Das Programm „Rauchstopp“ der DAK verfügt über ein gutes Konzept. Es hilft den Versicherten, individuell den richtigen Zeitpunkt und die richtige Methode zum Aufhören zu finden und begleitet den gesamten Prozess, beispielsweise durch ermunternde SMS und Emails. Vor dem wissenschaftlichen Hintergrund der Autoren ist es kaum verwunderlich, dass sie sich teilweise auch in anderen Aufgabenfeldern für Nichtraucherschutz und für die Suchthilfe einsetzen - wissen diese doch genau, wie schädlich Rauchen ist und welche Konsequenzen es nach sich zieht.
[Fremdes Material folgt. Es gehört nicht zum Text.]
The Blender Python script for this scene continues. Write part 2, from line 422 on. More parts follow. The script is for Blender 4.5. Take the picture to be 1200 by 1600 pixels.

Die von Ihnen abschließend angeführte Studie des MIFM befragte selektiv 600 Betriebe von 27.000 in Bayern und wurde von Nichtraucherschutz-Gegnern initiiert. Der springende Punkt hierbei ist aber nicht der Auftraggeber, sondern die Wissenschaftlichkeit der Daten. Im Gegensatz hierzu legte der Verband Pro Rauchfrei, Deutschlands größter Nichtraucherverband und Mitinitiator des Volksentscheids in Bayern (und daher mit Sicherheit auch subjektiv) eine eigene, quantitative Studie mit Erhebungszeitraum zwischen Januar und April 2011 vor. Diese wurde aber auf Grundlage von statistischen Daten der Landesämter, also objektiver, nicht beeinflussbarer Datensätze durchgeführt. Die Ergebnisse sprechen ebenfalls für sich: Die Getränkegastronomie in Bayern konnte im genannten Zeitraum ein Umsatzplus von 0,4% verbuchen, in Nordrhein-Westfalen, wo Rauchen in der Gastronomie erlaubt ist, wurde ein Umsatzminus von 2,5% ermittelt. In der Speisegastronomie wuchs der Umsatz in Bayern stärker als in NRW (+3% statt +2,2%). Und wie sich in der DAK-Forsa Umfrage zeigte befürworten 82% der Befragten die Nichtraucherschutzgesetze, sogar 68% der Raucher. 25% der Befragten gaben an, seit Einführung der Nichtraucherschutzgesetze öfters in Cafés und Restaurants zu gehen.
Trotz dieser überaus positiven Zahlen stehen für mich persönlich und für uns Grüne aber nach wie vor die Gesundheit der Menschen, und daher der Schutz der NichtraucherInnen im Vordergrund.